25 Ottobre 2008 - Conferenza stampa
"Un gioco da ragazze"
Intervista al regista e al cast.
di Francesco Lomuscio
Affiancato dal cast, il regista esordiente Matteo Rovere ha incontrato la stampa presso la terza edizione del Festival Internazionale del Film di Roma, dove è stato presentato il suo lungometraggio "Un gioco da ragazze".
Matteo, perché hai voluto fotografare questo universo giovanile, e secondo te come mai questi personaggi presentano una certa assenza di valori morali?
Matteo Rovere: Con questo film non avevo alcuna intenzione di generalizzare la società, ritengo di averne raccontata una parte che esiste in modo cinematografico, come la vedo e come l'ho vista durante la mia crescita. Una generazione a cui non appartengo più, poi lo spettatore prende più o meno le distanze dai personaggi.
Chiara Chiti: Secondo me il mio personaggio di Elena ha un vuoto dentro, è infelice, la sua cattiveria vince perché non viene mai condannata, in quanto la famiglia è assente e non le ha mai dimostrato l'amore, mentre la scuola non punisce le ragazze che fumano le canne. Di conseguenza, ciò le rende in grado di fare ciò che vogliono, mentre la tv e i media propongono modelli come Paris Hilton e Kate Moss nelle vesti di eroine, senza denunciarne i lati negativi.
Il film è molto realistico…
Matteo Rovere: Ho scritto il film con Sandrone Dazieri, che è un esperto di noir, e con Teresa Ciabatti, che conosce molto bene il mondo adolescenziale, ma secondo me lo sceneggiatore ignoto sono proprio le ragazze ed i ragazzi con cui ho fatto diversi dibattiti sull'argomento.
Filippo, tu invece a chi ti sei ispirato per il tuo personaggio del professore?
Filippo Nigro: In realtà io non ho avuto alcun referente cinematografico, mi è tornata in mente la mia carriera scolastica al liceo Tasso, perché secondo me il mio Mario Landi ricorda alcuni insegnanti che ho avuto lì.
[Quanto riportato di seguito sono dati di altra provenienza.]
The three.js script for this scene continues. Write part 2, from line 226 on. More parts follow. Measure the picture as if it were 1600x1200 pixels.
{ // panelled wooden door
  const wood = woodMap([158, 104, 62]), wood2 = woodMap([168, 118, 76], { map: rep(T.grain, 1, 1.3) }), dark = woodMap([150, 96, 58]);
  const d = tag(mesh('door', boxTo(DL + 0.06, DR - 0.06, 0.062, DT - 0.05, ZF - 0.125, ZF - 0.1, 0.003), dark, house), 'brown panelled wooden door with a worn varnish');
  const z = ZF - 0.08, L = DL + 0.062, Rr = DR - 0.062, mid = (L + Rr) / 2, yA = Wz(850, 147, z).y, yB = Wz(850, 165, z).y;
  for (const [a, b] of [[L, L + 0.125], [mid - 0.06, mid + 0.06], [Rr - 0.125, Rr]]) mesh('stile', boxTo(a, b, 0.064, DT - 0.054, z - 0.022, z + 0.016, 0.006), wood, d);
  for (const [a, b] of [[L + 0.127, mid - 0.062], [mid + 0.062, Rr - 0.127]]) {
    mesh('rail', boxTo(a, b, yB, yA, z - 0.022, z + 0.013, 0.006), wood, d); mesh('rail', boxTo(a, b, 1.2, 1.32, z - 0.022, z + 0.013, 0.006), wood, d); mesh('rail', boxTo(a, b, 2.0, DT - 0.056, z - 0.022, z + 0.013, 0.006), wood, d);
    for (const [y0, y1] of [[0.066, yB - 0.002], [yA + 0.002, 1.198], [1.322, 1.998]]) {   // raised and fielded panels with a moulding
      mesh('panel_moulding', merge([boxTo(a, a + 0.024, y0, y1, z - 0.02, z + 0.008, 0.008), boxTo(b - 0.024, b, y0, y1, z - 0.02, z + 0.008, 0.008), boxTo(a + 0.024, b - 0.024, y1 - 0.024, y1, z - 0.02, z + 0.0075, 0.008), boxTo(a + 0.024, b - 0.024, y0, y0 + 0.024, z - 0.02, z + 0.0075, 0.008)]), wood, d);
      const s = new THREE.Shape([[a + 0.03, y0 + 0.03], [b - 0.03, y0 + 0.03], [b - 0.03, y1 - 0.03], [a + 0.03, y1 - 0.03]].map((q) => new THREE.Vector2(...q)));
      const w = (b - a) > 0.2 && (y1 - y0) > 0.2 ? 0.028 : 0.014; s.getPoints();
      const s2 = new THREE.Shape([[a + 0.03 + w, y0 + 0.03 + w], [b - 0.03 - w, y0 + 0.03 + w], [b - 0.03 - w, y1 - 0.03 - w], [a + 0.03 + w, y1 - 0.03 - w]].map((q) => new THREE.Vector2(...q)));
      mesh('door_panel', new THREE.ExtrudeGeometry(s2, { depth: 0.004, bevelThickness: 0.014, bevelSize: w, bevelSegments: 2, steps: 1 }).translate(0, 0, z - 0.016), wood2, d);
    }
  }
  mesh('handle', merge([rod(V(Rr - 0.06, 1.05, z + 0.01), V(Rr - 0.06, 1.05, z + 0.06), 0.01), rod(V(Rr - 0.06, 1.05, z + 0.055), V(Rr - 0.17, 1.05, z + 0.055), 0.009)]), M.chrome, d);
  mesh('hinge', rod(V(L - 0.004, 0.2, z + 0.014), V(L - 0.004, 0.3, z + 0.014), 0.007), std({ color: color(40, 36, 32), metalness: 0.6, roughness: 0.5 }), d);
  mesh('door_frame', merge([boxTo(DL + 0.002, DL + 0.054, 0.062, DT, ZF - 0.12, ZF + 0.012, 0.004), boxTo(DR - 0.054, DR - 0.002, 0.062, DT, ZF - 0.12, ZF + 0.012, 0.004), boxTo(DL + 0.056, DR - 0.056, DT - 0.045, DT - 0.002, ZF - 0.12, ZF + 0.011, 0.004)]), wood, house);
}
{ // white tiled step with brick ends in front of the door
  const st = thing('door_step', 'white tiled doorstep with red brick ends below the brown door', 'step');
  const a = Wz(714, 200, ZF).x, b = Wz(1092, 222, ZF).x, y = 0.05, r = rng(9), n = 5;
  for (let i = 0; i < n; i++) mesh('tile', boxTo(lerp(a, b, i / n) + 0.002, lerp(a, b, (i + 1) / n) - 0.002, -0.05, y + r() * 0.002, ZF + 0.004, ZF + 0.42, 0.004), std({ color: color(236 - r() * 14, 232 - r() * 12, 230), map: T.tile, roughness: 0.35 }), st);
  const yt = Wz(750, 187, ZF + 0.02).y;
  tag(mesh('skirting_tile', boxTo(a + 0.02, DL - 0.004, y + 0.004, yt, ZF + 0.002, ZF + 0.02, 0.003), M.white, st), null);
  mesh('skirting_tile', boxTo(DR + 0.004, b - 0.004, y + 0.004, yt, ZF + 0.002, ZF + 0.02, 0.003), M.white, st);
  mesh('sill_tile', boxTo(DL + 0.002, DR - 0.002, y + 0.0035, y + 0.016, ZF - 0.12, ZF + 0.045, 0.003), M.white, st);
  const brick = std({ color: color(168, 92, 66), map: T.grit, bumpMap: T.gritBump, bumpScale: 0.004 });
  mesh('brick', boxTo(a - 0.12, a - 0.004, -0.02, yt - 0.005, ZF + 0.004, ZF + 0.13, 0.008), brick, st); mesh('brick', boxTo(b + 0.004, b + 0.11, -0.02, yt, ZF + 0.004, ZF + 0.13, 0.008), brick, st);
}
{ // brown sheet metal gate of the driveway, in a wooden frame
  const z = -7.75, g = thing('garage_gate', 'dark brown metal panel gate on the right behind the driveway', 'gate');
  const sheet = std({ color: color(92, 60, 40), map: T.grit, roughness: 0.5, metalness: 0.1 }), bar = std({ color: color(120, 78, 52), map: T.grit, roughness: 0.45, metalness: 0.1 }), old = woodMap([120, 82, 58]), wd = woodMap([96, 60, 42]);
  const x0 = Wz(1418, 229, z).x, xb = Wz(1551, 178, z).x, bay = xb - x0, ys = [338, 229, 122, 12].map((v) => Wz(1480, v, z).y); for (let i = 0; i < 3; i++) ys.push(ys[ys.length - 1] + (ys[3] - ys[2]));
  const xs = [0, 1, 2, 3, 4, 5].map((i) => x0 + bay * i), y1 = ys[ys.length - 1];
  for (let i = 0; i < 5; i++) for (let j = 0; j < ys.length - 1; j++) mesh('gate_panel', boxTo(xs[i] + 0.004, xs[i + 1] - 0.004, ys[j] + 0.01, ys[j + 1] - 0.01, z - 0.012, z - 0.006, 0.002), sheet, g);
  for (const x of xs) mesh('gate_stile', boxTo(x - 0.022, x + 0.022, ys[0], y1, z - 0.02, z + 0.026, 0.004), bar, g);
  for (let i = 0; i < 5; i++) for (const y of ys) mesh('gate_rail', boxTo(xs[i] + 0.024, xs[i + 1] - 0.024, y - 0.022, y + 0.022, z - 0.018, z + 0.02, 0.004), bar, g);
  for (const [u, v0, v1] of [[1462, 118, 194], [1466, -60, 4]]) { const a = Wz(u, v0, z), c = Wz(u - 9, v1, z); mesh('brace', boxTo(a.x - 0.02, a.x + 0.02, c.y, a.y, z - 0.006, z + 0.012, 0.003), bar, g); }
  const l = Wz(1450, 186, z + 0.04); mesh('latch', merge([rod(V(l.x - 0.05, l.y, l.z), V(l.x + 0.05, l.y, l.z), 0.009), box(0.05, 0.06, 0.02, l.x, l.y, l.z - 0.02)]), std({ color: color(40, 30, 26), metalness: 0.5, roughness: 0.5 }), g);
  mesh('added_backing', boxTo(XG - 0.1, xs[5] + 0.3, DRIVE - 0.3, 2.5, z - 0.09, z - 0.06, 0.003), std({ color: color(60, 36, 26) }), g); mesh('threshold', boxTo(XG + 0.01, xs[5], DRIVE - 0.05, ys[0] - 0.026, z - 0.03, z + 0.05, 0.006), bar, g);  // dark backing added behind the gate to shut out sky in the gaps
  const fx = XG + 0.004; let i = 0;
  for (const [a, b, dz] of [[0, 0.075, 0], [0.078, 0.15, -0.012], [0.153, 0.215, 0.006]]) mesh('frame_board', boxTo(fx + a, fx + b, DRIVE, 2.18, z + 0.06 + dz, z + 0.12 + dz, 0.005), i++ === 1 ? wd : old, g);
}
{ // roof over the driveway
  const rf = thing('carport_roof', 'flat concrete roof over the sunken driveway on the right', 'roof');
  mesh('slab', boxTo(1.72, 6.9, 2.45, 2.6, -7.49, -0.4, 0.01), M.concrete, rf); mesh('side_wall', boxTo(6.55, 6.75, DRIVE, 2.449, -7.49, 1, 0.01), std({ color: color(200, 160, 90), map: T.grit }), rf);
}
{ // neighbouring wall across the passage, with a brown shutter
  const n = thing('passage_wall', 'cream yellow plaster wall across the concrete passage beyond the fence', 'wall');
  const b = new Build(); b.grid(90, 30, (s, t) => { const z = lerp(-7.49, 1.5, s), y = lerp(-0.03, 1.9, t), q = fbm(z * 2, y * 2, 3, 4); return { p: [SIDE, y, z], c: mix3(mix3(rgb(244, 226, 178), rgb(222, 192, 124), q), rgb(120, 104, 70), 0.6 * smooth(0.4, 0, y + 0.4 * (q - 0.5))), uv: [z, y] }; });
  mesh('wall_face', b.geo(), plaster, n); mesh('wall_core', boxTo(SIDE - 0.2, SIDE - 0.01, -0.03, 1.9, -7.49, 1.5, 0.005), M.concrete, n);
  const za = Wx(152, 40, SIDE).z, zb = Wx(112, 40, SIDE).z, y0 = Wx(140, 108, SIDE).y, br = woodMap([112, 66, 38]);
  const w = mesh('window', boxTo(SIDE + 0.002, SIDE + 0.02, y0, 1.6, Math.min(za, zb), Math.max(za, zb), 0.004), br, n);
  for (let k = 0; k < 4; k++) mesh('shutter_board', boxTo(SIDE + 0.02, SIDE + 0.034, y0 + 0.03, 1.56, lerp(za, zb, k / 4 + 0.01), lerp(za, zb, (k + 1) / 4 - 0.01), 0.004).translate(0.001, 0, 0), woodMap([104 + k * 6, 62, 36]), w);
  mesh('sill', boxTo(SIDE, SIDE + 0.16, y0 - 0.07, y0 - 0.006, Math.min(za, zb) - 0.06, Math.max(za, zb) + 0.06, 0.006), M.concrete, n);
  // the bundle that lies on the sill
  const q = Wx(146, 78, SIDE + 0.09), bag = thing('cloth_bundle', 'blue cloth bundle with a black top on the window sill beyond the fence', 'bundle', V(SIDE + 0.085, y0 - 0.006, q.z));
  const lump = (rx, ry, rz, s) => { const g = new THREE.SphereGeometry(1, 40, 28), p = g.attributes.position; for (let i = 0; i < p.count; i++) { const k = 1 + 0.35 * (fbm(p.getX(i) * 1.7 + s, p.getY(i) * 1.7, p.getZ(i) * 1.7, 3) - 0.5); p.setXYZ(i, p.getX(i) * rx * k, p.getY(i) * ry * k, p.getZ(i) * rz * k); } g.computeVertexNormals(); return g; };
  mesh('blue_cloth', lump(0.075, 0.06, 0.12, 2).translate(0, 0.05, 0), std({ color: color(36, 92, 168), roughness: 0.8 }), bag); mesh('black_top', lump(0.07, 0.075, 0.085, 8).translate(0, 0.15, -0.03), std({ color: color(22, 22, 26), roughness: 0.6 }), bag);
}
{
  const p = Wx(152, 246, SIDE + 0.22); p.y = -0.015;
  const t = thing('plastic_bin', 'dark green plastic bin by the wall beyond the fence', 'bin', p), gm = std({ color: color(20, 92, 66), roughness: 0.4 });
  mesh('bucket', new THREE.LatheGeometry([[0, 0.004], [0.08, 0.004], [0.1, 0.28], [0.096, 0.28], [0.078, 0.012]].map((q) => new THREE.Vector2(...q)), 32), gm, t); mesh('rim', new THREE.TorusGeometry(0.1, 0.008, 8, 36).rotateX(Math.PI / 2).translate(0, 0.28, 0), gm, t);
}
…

Comunque, penso che il professore debba essere una figura autoritaria, non un amico, perché si rischia di rompere una barriera necessaria.
Stefano e Valeria, voi cosa pensate dell'argomento?
Stefano Santospago: Io credo che sia proprio l'assenza dei genitori a provocare ciò che poi succede. Il disagio familiare della protagonista non è dovuto al fattore economico, perché è ricca, ma riguarda l'assenza dello scambio di emozioni.
Valeria Milillo: Io posso solo dire che è stata un'esperienza molto coinvolgente, perché sono altamente emotiva e ho lavorato con Matteo sull'assenza di emotività. Ce l'ho messa tutta, è stata dura.
Al di là della tematica sociale, l'operazione presenta il tipico look del film di genere, tanto che la sequenza della ragazza nuda schizzata con l'idrante ricorda certi prodotti degli Anni Settanta…
Matteo Rovere: Sì, indubbiamente il realismo della scena della doccia non può fare a meno di richiamare alla memoria archetipi di cinema che sono nella nostra incoscienza, come "Rambo", ma anche "Carrie-Lo sguardo di Satana" di Brian De Palma.
Quindi, quali sono i tuoi maestri?
Matteo Rovere: Diciamo che apprezzo registi come Gregg Araki, Terrence Malick e Jacques Audiard, molto lontani dal mio film, ma che in fin dei conti mi hanno accompagnato nel fare questo lavoro.